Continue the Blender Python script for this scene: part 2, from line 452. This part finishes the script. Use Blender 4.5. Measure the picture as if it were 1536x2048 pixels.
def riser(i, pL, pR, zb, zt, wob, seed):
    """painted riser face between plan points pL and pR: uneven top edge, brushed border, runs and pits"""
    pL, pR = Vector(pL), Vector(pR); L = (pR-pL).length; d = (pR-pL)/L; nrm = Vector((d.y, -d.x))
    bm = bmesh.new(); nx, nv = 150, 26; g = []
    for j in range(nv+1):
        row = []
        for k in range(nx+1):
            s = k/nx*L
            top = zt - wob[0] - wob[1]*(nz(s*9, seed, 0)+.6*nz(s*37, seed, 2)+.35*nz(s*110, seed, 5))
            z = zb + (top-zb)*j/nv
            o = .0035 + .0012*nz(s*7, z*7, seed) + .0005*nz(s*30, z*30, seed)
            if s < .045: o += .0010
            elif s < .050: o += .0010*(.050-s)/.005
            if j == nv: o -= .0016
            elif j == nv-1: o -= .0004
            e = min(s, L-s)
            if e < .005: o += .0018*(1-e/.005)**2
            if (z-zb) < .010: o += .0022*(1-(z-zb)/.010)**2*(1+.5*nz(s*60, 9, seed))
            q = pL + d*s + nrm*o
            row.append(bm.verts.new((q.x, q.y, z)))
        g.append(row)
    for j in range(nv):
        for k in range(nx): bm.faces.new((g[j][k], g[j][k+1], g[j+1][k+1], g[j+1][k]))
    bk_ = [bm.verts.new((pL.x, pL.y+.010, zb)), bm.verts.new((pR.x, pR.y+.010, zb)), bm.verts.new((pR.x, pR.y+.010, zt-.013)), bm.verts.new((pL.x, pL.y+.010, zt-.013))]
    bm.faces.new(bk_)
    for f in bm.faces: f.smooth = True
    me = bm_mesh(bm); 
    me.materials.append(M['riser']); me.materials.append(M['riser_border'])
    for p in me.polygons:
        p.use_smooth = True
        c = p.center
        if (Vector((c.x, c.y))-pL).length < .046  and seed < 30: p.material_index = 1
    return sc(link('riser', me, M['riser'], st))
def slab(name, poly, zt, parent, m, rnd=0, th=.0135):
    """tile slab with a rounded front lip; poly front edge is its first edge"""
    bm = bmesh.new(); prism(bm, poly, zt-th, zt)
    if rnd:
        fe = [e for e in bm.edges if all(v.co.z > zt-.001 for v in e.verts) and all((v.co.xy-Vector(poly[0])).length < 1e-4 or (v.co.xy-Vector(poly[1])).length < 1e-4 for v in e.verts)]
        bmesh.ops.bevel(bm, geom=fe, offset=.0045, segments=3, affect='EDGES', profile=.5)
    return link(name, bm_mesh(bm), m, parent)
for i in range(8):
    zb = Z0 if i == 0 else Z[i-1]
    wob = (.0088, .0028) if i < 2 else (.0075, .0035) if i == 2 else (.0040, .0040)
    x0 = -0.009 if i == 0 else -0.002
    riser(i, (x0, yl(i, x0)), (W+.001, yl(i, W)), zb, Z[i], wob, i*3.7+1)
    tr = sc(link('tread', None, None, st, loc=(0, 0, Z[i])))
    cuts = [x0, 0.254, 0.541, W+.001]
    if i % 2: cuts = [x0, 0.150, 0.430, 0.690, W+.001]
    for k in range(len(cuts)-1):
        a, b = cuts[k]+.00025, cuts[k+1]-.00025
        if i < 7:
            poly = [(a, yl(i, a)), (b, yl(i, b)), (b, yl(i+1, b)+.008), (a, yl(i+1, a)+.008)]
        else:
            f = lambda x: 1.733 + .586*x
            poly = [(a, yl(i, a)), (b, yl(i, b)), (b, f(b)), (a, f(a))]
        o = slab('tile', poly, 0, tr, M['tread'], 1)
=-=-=
EXERCISE DETAILS
Extract the full listing above without alteration.

SOLVED EXERCISE
Continue the Blender Python script for this scene: part 2, from line 452. This part finishes the script. Use Blender 4.5. Measure the picture as if it were 1536x2048 pixels.
def riser(i, pL, pR, zb, zt, wob, seed):
    """painted riser face between plan points pL and pR: uneven top edge, brushed border, runs and pits"""
    pL, pR = Vector(pL), Vector(pR); L = (pR-pL).length; d = (pR-pL)/L; nrm = Vector((d.y, -d.x))
    bm = bmesh.new(); nx, nv = 150, 26; g = []
    for j in range(nv+1):
        row = []
        for k in range(nx+1):
            s = k/nx*L
            top = zt - wob[0] - wob[1]*(nz(s*9, seed, 0)+.6*nz(s*37, seed, 2)+.35*nz(s*110, seed, 5))
            z = zb + (top-zb)*j/nv
            o = .0035 + .0012*nz(s*7, z*7, seed) + .0005*nz(s*30, z*30, seed)
            if s < .045: o += .0010
            elif s < .050: o += .0010*(.050-s)/.005
            if j == nv: o -= .0016
            elif j == nv-1: o -= .0004
            e = min(s, L-s)
            if e < .005: o += .0018*(1-e/.005)**2
            if (z-zb) < .010: o += .0022*(1-(z-zb)/.010)**2*(1+.5*nz(s*60, 9, seed))
            q = pL + d*s + nrm*o
            row.append(bm.verts.new((q.x, q.y, z)))
        g.append(row)
    for j in range(nv):
        for k in range(nx): bm.faces.new((g[j][k], g[j][k+1], g[j+1][k+1], g[j+1][k]))
    bk_ = [bm.verts.new((pL.x, pL.y+.010, zb)), bm.verts.new((pR.x, pR.y+.010, zb)), bm.verts.new((pR.x, pR.y+.010, zt-.013)), bm.verts.new((pL.x, pL.y+.010, zt-.013))]
    bm.faces.new(bk_)
    for f in bm.faces: f.smooth = True
    me = bm_mesh(bm); 
    me.materials.append(M['riser']); me.materials.append(M['riser_border'])
    for p in me.polygons:
        p.use_smooth = True
        c = p.center
        if (Vector((c.x, c.y))-pL).length < .046  and seed < 30: p.material_index = 1
    return sc(link('riser', me, M['riser'], st))
def slab(name, poly, zt, parent, m, rnd=0, th=.0135):
    """tile slab with a rounded front lip; poly front edge is its first edge"""
    bm = bmesh.new(); prism(bm, poly, zt-th, zt)
    if rnd:
        fe = [e for e in bm.edges if all(v.co.z > zt-.001 for v in e.verts) and all((v.co.xy-Vector(poly[0])).length < 1e-4 or (v.co.xy-Vector(poly[1])).length < 1e-4 for v in e.verts)]
        bmesh.ops.bevel(bm, geom=fe, offset=.0045, segments=3, affect='EDGES', profile=.5)
    return link(name, bm_mesh(bm), m, parent)
for i in range(8):
    zb = Z0 if i == 0 else Z[i-1]
    wob = (.0088, .0028) if i < 2 else (.0075, .0035) if i == 2 else (.0040, .0040)
    x0 = -0.009 if i == 0 else -0.002
    riser(i, (x0, yl(i, x0)), (W+.001, yl(i, W)), zb, Z[i], wob, i*3.7+1)
    tr = sc(link('tread', None, None, st, loc=(0, 0, Z[i])))
    cuts = [x0, 0.254, 0.541, W+.001]
    if i % 2: cuts = [x0, 0.150, 0.430, 0.690, W+.001]
    for k in range(len(cuts)-1):
        a, b = cuts[k]+.00025, cuts[k+1]-.00025
        if i < 7:
            poly = [(a, yl(i, a)), (b, yl(i, b)), (b, yl(i+1, b)+.008), (a, yl(i+1, a)+.008)]
        else:
            f = lambda x: 1.733 + .586*x
            poly = [(a, yl(i, a)), (b, yl(i, b)), (b, f(b)), (a, f(a))]
        o = slab('tile', poly, 0, tr, M['tread'], 1)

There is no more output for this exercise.